• [Aim of the task]:
Reproduce every entry exactly, without alteration.

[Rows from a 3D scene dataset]

------------------------------

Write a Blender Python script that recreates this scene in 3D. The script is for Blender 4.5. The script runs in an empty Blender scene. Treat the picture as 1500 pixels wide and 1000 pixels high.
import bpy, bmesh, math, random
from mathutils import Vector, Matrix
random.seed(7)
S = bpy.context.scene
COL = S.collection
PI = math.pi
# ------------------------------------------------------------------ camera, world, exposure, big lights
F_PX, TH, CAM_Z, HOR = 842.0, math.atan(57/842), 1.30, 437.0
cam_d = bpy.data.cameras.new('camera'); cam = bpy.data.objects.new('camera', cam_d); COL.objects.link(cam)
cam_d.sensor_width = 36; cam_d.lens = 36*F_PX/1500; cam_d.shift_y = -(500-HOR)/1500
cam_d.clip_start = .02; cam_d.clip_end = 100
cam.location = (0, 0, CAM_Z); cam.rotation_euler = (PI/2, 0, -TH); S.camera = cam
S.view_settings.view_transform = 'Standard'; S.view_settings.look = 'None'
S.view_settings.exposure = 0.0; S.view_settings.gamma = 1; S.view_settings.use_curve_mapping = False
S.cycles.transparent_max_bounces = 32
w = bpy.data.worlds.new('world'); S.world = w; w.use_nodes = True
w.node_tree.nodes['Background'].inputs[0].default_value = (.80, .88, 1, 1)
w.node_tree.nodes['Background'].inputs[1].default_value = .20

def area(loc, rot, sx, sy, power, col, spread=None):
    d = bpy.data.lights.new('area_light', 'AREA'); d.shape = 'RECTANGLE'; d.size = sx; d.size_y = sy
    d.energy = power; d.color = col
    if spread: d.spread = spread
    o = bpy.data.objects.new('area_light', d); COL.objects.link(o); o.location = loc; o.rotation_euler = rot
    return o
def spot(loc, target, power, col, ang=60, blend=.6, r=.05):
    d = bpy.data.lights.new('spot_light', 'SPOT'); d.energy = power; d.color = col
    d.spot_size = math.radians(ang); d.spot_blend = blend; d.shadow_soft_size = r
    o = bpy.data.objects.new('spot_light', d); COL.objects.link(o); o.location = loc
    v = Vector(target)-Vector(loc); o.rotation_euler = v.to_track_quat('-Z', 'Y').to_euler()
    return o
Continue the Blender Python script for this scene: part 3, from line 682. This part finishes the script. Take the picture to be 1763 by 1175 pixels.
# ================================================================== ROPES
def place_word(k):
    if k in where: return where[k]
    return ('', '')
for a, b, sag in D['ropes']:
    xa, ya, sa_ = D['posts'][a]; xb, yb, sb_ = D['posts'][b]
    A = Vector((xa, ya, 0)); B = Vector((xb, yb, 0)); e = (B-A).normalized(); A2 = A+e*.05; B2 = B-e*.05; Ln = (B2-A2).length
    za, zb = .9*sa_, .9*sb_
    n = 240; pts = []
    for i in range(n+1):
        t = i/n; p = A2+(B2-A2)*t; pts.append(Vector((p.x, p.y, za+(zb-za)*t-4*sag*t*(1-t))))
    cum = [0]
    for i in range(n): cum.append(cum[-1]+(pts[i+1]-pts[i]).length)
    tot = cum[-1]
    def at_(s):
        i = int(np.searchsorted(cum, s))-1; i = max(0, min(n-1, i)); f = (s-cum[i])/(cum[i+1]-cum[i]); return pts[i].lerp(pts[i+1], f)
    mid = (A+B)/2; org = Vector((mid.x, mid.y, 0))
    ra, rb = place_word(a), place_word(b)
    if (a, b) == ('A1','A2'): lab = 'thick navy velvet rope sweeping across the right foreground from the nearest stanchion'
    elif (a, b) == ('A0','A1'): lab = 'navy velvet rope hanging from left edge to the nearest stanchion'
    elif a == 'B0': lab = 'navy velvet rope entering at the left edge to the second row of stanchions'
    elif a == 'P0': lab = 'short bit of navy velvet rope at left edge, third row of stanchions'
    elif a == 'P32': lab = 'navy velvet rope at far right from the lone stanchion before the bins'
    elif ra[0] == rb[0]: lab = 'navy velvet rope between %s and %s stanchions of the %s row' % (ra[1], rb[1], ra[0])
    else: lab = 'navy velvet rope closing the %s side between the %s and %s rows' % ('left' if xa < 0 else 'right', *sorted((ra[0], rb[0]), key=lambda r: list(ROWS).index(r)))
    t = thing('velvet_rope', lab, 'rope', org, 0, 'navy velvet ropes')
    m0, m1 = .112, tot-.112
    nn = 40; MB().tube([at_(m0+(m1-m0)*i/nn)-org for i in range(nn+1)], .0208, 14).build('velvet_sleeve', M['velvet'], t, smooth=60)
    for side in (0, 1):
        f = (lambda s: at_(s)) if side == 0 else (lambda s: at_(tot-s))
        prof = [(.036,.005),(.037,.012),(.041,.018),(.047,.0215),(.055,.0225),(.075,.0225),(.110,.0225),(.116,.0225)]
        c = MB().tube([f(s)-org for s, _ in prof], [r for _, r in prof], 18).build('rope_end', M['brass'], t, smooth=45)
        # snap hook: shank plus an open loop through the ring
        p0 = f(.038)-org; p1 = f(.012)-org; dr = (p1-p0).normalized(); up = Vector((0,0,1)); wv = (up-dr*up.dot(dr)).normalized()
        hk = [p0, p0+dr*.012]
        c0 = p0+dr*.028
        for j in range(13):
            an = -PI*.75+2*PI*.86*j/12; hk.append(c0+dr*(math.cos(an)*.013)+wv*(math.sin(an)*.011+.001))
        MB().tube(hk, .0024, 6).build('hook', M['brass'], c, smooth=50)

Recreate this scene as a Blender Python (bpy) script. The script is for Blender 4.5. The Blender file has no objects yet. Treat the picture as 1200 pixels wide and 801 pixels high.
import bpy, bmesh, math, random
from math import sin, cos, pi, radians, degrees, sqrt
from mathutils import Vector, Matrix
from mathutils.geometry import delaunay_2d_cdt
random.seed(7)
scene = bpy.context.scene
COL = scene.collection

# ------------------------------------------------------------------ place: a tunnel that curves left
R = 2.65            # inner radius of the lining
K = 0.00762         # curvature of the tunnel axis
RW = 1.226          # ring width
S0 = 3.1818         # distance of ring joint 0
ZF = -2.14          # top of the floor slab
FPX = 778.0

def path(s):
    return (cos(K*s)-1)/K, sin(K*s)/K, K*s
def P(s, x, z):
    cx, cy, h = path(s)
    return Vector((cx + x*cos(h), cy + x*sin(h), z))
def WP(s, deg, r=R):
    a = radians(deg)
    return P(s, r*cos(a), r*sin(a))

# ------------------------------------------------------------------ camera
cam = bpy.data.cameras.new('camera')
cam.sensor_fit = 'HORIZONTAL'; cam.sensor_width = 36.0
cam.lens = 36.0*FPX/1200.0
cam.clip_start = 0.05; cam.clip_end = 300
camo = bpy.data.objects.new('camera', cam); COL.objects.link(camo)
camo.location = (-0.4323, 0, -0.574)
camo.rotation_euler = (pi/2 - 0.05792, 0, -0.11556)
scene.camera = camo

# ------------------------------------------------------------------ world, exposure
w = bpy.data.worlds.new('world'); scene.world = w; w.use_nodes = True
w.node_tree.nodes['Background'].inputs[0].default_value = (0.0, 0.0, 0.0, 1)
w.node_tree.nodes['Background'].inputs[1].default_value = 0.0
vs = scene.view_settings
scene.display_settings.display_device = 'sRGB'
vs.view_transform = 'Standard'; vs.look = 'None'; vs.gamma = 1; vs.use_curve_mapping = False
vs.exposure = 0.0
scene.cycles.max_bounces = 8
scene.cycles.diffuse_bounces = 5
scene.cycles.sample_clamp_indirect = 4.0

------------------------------

• [Output for this task]:
Write a Blender Python script that recreates this scene in 3D. The script is for Blender 4.5. The script runs in an empty Blender scene. Treat the picture as 1500 pixels wide and 1000 pixels high.
import bpy, bmesh, math, random
from mathutils import Vector, Matrix
random.seed(7)
S = bpy.context.scene
COL = S.collection
PI = math.pi
# ------------------------------------------------------------------ camera, world, exposure, big lights
F_PX, TH, CAM_Z, HOR = 842.0, math.atan(57/842), 1.30, 437.0
cam_d = bpy.data.cameras.new('camera'); cam = bpy.data.objects.new('camera', cam_d); COL.objects.link(cam)
cam_d.sensor_width = 36; cam_d.lens = 36*F_PX/1500; cam_d.shift_y = -(500-HOR)/1500
cam_d.clip_start = .02; cam_d.clip_end = 100
cam.location = (0, 0, CAM_Z); cam.rotation_euler = (PI/2, 0, -TH); S.camera = cam
S.view_settings.view_transform = 'Standard'; S.view_settings.look = 'None'
S.view_settings.exposure = 0.0; S.view_settings.gamma = 1; S.view_settings.use_curve_mapping = False
S.cycles.transparent_max_bounces = 32
w = bpy.data.worlds.new('world'); S.world = w; w.use_nodes = True
w.node_tree.nodes['Background'].inputs[0].default_value = (.80, .88, 1, 1)
w.node_tree.nodes['Background'].inputs[1].default_value = .20

def area(loc, rot, sx, sy, power, col, spread=None):
    d = bpy.data.lights.new('area_light', 'AREA'); d.shape = 'RECTANGLE'; d.size = sx; d.size_y = sy
    d.energy = power; d.color = col
    if spread: d.spread = spread
    o = bpy.data.objects.new('area_light', d); COL.objects.link(o); o.location = loc; o.rotation_euler = rot
    return o
def spot(loc, target, power, col, ang=60, blend=.6, r=.05):
    d = bpy.data.lights.new('spot_light', 'SPOT'); d.energy = power; d.color = col
    d.spot_size = math.radians(ang); d.spot_blend = blend; d.shadow_soft_size = r
    o = bpy.data.objects.new('spot_light', d); COL.objects.link(o); o.location = loc
    v = Vector(target)-Vector(loc); o.rotation_euler = v.to_track_quat('-Z', 'Y').to_euler()
    return o
Continue the Blender Python script for this scene: part 3, from line 682. This part finishes the script. Take the picture to be 1763 by 1175 pixels.
# ================================================================== ROPES
def place_word(k):
    if k in where: return where[k]
    return ('', '')
for a, b, sag in D['ropes']:
    xa, ya, sa_ = D['posts'][a]; xb, yb, sb_ = D['posts'][b]
    A = Vector((xa, ya, 0)); B = Vector((xb, yb, 0)); e = (B-A).normalized(); A2 = A+e*.05; B2 = B-e*.05; Ln = (B2-A2).length
    za, zb = .9*sa_, .9*sb_
    n = 240; pts = []
    for i in range(n+1):
        t = i/n; p = A2+(B2-A2)*t; pts.append(Vector((p.x, p.y, za+(zb-za)*t-4*sag*t*(1-t))))
    cum = [0]
    for i in range(n): cum.append(cum[-1]+(pts[i+1]-pts[i]).length)
    tot = cum[-1]
    def at_(s):
        i = int(np.searchsorted(cum, s))-1; i = max(0, min(n-1, i)); f = (s-cum[i])/(cum[i+1]-cum[i]); return pts[i].lerp(pts[i+1], f)
    mid = (A+B)/2; org = Vector((mid.x, mid.y, 0))
    ra, rb = place_word(a), place_word(b)
    if (a, b) == ('A1','A2'): lab = 'thick navy velvet rope sweeping across the right foreground from the nearest stanchion'
    elif (a, b) == ('A0','A1'): lab = 'navy velvet rope hanging from left edge to the nearest stanchion'
    elif a == 'B0': lab = 'navy velvet rope entering at the left edge to the second row of stanchions'
    elif a == 'P0': lab = 'short bit of navy velvet rope at left edge, third row of stanchions'
    elif a == 'P32': lab = 'navy velvet rope at far right from the lone stanchion before the bins'
    elif ra[0] == rb[0]: lab = 'navy velvet rope between %s and %s stanchions of the %s row' % (ra[1], rb[1], ra[0])
    else: lab = 'navy velvet rope closing the %s side between the %s and %s rows' % ('left' if xa < 0 else 'right', *sorted((ra[0], rb[0]), key=lambda r: list(ROWS).index(r)))
    t = thing('velvet_rope', lab, 'rope', org, 0, 'navy velvet ropes')
    m0, m1 = .112, tot-.112
    nn = 40; MB().tube([at_(m0+(m1-m0)*i/nn)-org for i in range(nn+1)], .0208, 14).build('velvet_sleeve', M['velvet'], t, smooth=60)
    for side in (0, 1):
        f = (lambda s: at_(s)) if side == 0 else (lambda s: at_(tot-s))
        prof = [(.036,.005),(.037,.012),(.041,.018),(.047,.0215),(.055,.0225),(.075,.0225),(.110,.0225),(.116,.0225)]
        c = MB().tube([f(s)-org for s, _ in prof], [r for _, r in prof], 18).build('rope_end', M['brass'], t, smooth=45)
        # snap hook: shank plus an open loop through the ring
        p0 = f(.038)-org; p1 = f(.012)-org; dr = (p1-p0).normalized(); up = Vector((0,0,1)); wv = (up-dr*up.dot(dr)).normalized()
        hk = [p0, p0+dr*.012]
        c0 = p0+dr*.028
        for j in range(13):
            an = -PI*.75+2*PI*.86*j/12; hk.append(c0+dr*(math.cos(an)*.013)+wv*(math.sin(an)*.011+.001))
        MB().tube(hk, .0024, 6).build('hook', M['brass'], c, smooth=50)

Recreate this scene as a Blender Python (bpy) script. The script is for Blender 4.5. The Blender file has no objects yet. Treat the picture as 1200 pixels wide and 801 pixels high.
import bpy, bmesh, math, random
from math import sin, cos, pi, radians, degrees, sqrt
from mathutils import Vector, Matrix
from mathutils.geometry import delaunay_2d_cdt
random.seed(7)
scene = bpy.context.scene
COL = scene.collection

# ------------------------------------------------------------------ place: a tunnel that curves left
R = 2.65            # inner radius of the lining
K = 0.00762         # curvature of the tunnel axis
RW = 1.226          # ring width
S0 = 3.1818         # distance of ring joint 0
ZF = -2.14          # top of the floor slab
FPX = 778.0

def path(s):
    return (cos(K*s)-1)/K, sin(K*s)/K, K*s
def P(s, x, z):
    cx, cy, h = path(s)
    return Vector((cx + x*cos(h), cy + x*sin(h), z))
def WP(s, deg, r=R):
    a = radians(deg)
    return P(s, r*cos(a), r*sin(a))

# ------------------------------------------------------------------ camera
cam = bpy.data.cameras.new('camera')
cam.sensor_fit = 'HORIZONTAL'; cam.sensor_width = 36.0
cam.lens = 36.0*FPX/1200.0
cam.clip_start = 0.05; cam.clip_end = 300
camo = bpy.data.objects.new('camera', cam); COL.objects.link(camo)
camo.location = (-0.4323, 0, -0.574)
camo.rotation_euler = (pi/2 - 0.05792, 0, -0.11556)
scene.camera = camo

# ------------------------------------------------------------------ world, exposure
w = bpy.data.worlds.new('world'); scene.world = w; w.use_nodes = True
w.node_tree.nodes['Background'].inputs[0].default_value = (0.0, 0.0, 0.0, 1)
w.node_tree.nodes['Background'].inputs[1].default_value = 0.0
vs = scene.view_settings
scene.display_settings.display_device = 'sRGB'
vs.view_transform = 'Standard'; vs.look = 'None'; vs.gamma = 1; vs.use_curve_mapping = False
vs.exposure = 0.0
scene.cycles.max_bounces = 8
scene.cycles.diffuse_bounces = 5
scene.cycles.sample_clamp_indirect = 4.0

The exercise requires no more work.